2001 Latino Heritage Local Heroes: Christopher J. Arriola
District Attorney of Santa Clara County
Christopher Arriola was born in Southern California and attended public school in the City of Orange. He is a fourth generation Mexican American with family ties in both Northern and Southern California. Mr. Arriola attended Stanford University and received a degree in history in 1992 with departmental honors. At Stanford he was active in the Chicano/Latino Community through various student organizations. After college, Mr. Arriola enrolled at Boalt Hall School of Law at the University of California Berkeley. While at Berkeley he was involved in numerous student and academic groups, including acting as Editor of La Raza Law Journal, a student publication at Boalt. He graduated in 1995.
After law school, Mr. Arriola went to work for the Los Angeles County District Attorneys Office in the fall of 1995 and was assigned to try cases in the South Central Judicial District of the County in Compton. While an attorney in Los Angeles, he was active in numerous community groups and bar associations. He was on the board of the Los Angeles County Mexican American Bar Association and was involved with local groups attempting to have Orange County schools named after Latino community leaders. He published a commentary in the Los Angeles Times and an article in La Raza Law Journal about a landmark Latino school desegregation case in Southern California, Mendez v. Westminster (1947)
In 1998 Mr. Arriola returned to the Santa Clara County at the District Attorneys Office in San Jose, California. He tried serious felony cases including DUI with Injury and Attempted Murder cases. In the summer of 1999 Mr. Arriola moved to the newly established Community Prosecution Unit at the District Attorneys Office. He helped shape the innovative unit that put Deputy District Attorneys into blighted or under-served communities to try and reduce crime and improve the quality of life for residents. Mr. Arriola worked in the Burbank neighborhood of San Jose for the past two years focusing on quality of life crimes through Operation Spotlight and juvenile crime prevention and rehabilitation through the Restorative Justice Project. Operation Spotlight brings together various law enforcement and social service agencies that work in the same neighborhood to provide a unified and collaborative effort toward community safety.

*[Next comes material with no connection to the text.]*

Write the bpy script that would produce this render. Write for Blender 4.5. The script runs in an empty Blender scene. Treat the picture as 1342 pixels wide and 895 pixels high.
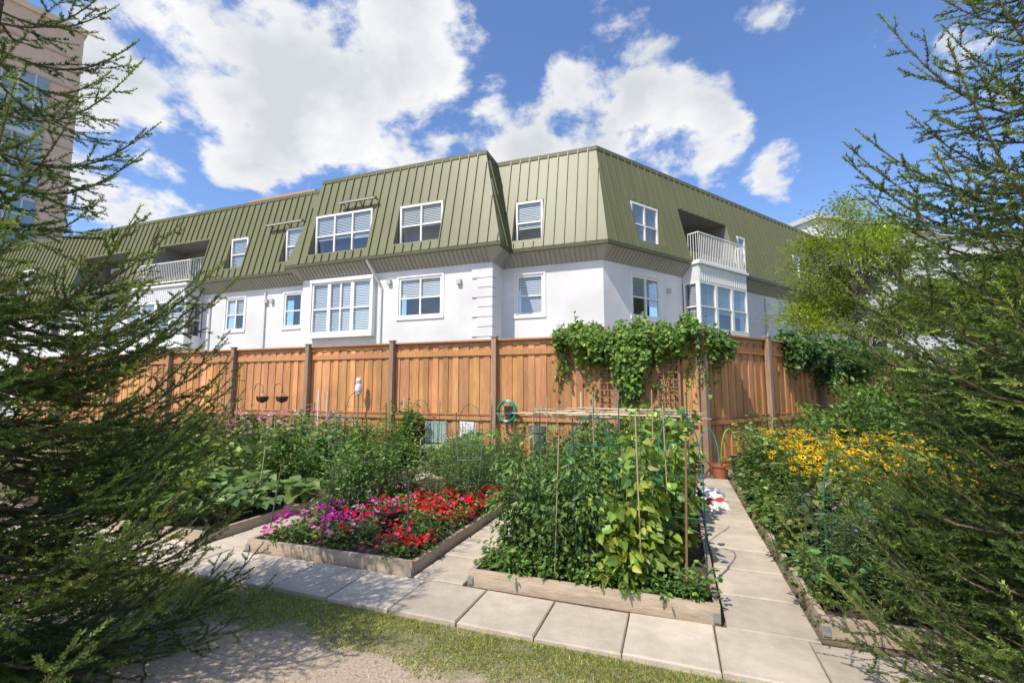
import bpy, math, numpy as np
from mathutils import Vector
rng = np.random.default_rng(11)
R = math.radians
scene = bpy.context.scene

# ------------------------------------------------------------------ builder
def nrm(v):
    v = np.asarray(v, float)
    return v/np.maximum(np.linalg.norm(v, axis=-1, keepdims=True), 1e-9)

class MB:
    def __init__(s): s.parts = []
    def add(s, V, F, C):
        V = np.asarray(V, float).reshape(-1, 3); F = np.asarray(F, int)
        C = np.asarray(C, float)
        if C.ndim == 1: C = np.tile(C[:3], (len(V), 1))
        s.parts.append((V, F, C))
    def hexa(s, c8, col):
        s.add(c8, [[0,3,2,1],[4,5,6,7],[0,1,5,4],[1,2,6,5],[2,3,7,6],[3,0,4,7]], col)
    def box(s, x0,x1,y0,y1,z0,z1, col):
        s.hexa([(x0,y0,z0),(x1,y0,z0),(x1,y1,z0),(x0,y1,z0),(x0,y0,z1),(x1,y0,z1),(x1,y1,z1),(x0,y1,z1)], col)
    def pbox(s, P, s0,s1,n0,n1,z0,z1, col):
        s.hexa([P(s0,n1,z0),P(s1,n1,z0),P(s1,n0,z0),P(s0,n0,z0),P(s0,n1,z1),P(s1,n1,z1),P(s1,n0,z1),P(s0,n0,z1)], col)
    def quad(s, a,b,c,d, col): s.add([a,b,c,d], [[0,1,2,3]], col)
    def tube(s, pts, rad, col, k=6, cap=True):
        pts = np.asarray(pts, float); n = len(pts)
        rad = np.broadcast_to(np.asarray(rad, float), (n,))
        t = np.gradient(pts, axis=0); t = nrm(t)
        ref = np.array([0,0,1.]) if abs(t[:,2]).mean() < .8 else np.array([1.,0,0])
        u = nrm(np.cross(t, ref)); w = np.cross(t, u)
        a = np.arange(k)*2*math.pi/k
        V = pts[:,None,:] + rad[:,None,None]*(np.cos(a)[None,:,None]*u[:,None,:] + np.sin(a)[None,:,None]*w[:,None,:])
        V = V.reshape(-1,3)
        F = [[i*k+j, i*k+(j+1)%k, (i+1)*k+(j+1)%k, (i+1)*k+j] for i in range(n-1) for j in range(k)]
        s.add(V, F, col)
    def lathe(s, c, prof, col, k=16):
        a = np.arange(k)*2*math.pi/k
        V = [(c[0]+r*math.cos(x), c[1]+r*math.sin(x), c[2]+z) for r,z in prof for x in a]
        F = [[i*k+j, i*k+(j+1)%k, (i+1)*k+(j+1)%k, (i+1)*k+j] for i in range(len(prof)-1) for j in range(k)]
        s.add(V, F, col)
    def inst(s, T, pos, dr, up, size, col):
        TV, TF = T; TV = np.asarray(TV, float); TF = np.asarray(TF, int)
        pos = np.asarray(pos, float); N = len(pos)
        if N == 0: return
        x = nrm(dr); y = nrm(np.cross(up, x)); z = np.cross(x, y)
        size = np.asarray(size, float)
        if size.ndim < 2: size = np.repeat(np.broadcast_to(size, (N,))[:,None], 3, 1)
        L = TV[None]*size[:,None,:]
        V = pos[:,None,:] + L[...,0:1]*x[:,None,:] + L[...,1:2]*y[:,None,:] + L[...,2:3]*z[:,None,:]
        F = TF[None] + (np.arange(N)*len(TV))[:,None,None]
        C = np.repeat(np.broadcast_to(np.asarray(col, float), (N,3)), len(TV), 0)
        s.parts.append((V.reshape(-1,3), F.reshape(-1, TF.shape[1]), C))
    def build(s, name, mat, parent=None, smooth=False):
        me = bpy.data.meshes.new(name)
        V = np.concatenate([p[0] for p in s.parts]); C = np.concatenate([p[2] for p in s.parts])
        off = 0; loops = []; counts = []
        for v, f, c in s.parts:
            loops.append((f+off).ravel()); counts.append(np.full(len(f), f.shape[1])); off += len(v)
        loops = np.concatenate(loops).astype(np.int32); counts = np.concatenate(counts)
        starts = np.concatenate([[0], np.cumsum(counts)[:-1]]).astype(np.int32)
        me.vertices.add(len(V)); me.vertices.foreach_set('co', V.astype(np.float32).ravel())
        me.loops.add(len(loops)); me.loops.foreach_set('vertex_index', loops)
        me.polygons.add(len(counts)); me.polygons.foreach_set('loop_start', starts)
        me.polygons.foreach_set('use_smooth', np.full(len(counts), smooth))
        me.update(calc_edges=True)
        at = me.color_attributes.new('Col', 'FLOAT_COLOR', 'POINT')
        at.data.foreach_set('color', np.concatenate([C, np.ones((len(C),1))], 1).astype(np.float32).ravel())
        me.materials.append(mat)
        o = bpy.data.objects.new(name, me); scene.collection.objects.link(o)
        if parent: o.parent = parent
        return o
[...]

Some examples include the prosecution of the Burbank Adult Theater in a residential art of neighborhood for the creation of a public nuisance around children and families in P v. North American Cinemas. The Sheriffs Office made over 27 arrests just outside the theater in a nine-month period for indecent exposure and public drunkenness. The theater owners closed down the theater after Mr. Arriola negotiated a settlement where the theater would close and the operators would pay the local school district $7,500 for after school programs in addition to other fines. Mr. Arriola was also the first in the state to prosecute a landlord for criminal child endangerment based on the unsafe conditions at his San Jose apartment complex. The landlord served 30 days in county jail and was ordered to make needed repairs in P v. Reiter. Recently, Mr. Arriola was re-assigned to the Career Criminal Unit, prosecuting serial felons.
Mr. Arriola has also been active in Latino community groups and other civic organizations. He is currently President-Elect of California La Raza Lawyers and Chair of its Judicial Committee. Next year he will be President of that group after having served as President of the Santa Clara County chapter in 2000. In addition, he is on the board of trustees and the executive committee of the Santa Clara County Bar Association and serves as chair of its Minority Access Committee. Mr. Arriola is President of the Stanford Chicano Latino Alumni of Northern California and was a founder and chair of the Bailando por Burciaga Scholarship Dinner, which raises money for Latino scholarships at Stanford in the name of deceased poet and artist Jose Antonio Burciaga. He has been a member of the San Jose Police Cadet selection board and a co-chair of the successful Bernal for Judge 2000 judicial campaign. He is involved in numerous other groups including LULAC and the Hispanic National Bar Association. Mr. Arriola has acted as a student role model on numerous levels from elementary school classrooms to the law school moot court. Finally, the Governor recently appointed Mr. Arriola to the Governors Advisory Panel on Racial Profiling to study and develop guidelines and mandatory training for all California peace officers on this important area of concern to all of us.
Mr. Arriola values giving back to the community and believes that Latinos are underrepresented in positions of influence. In order to change the present imbalance where only 4 percent of attorneys are Latino but over 30 percent of the population, he believes we must all make a concerted effort to guide and educate our youth as well as ourselves to make a more inclusive society. He spends a great deal of his time advocating for the inclusion of Latinos in all levels of government, especially the judiciary, where only 70 out of over 1700 judges in the state are Latino and in District Attorneys Offices where only 1 County in the state has a Latino in office.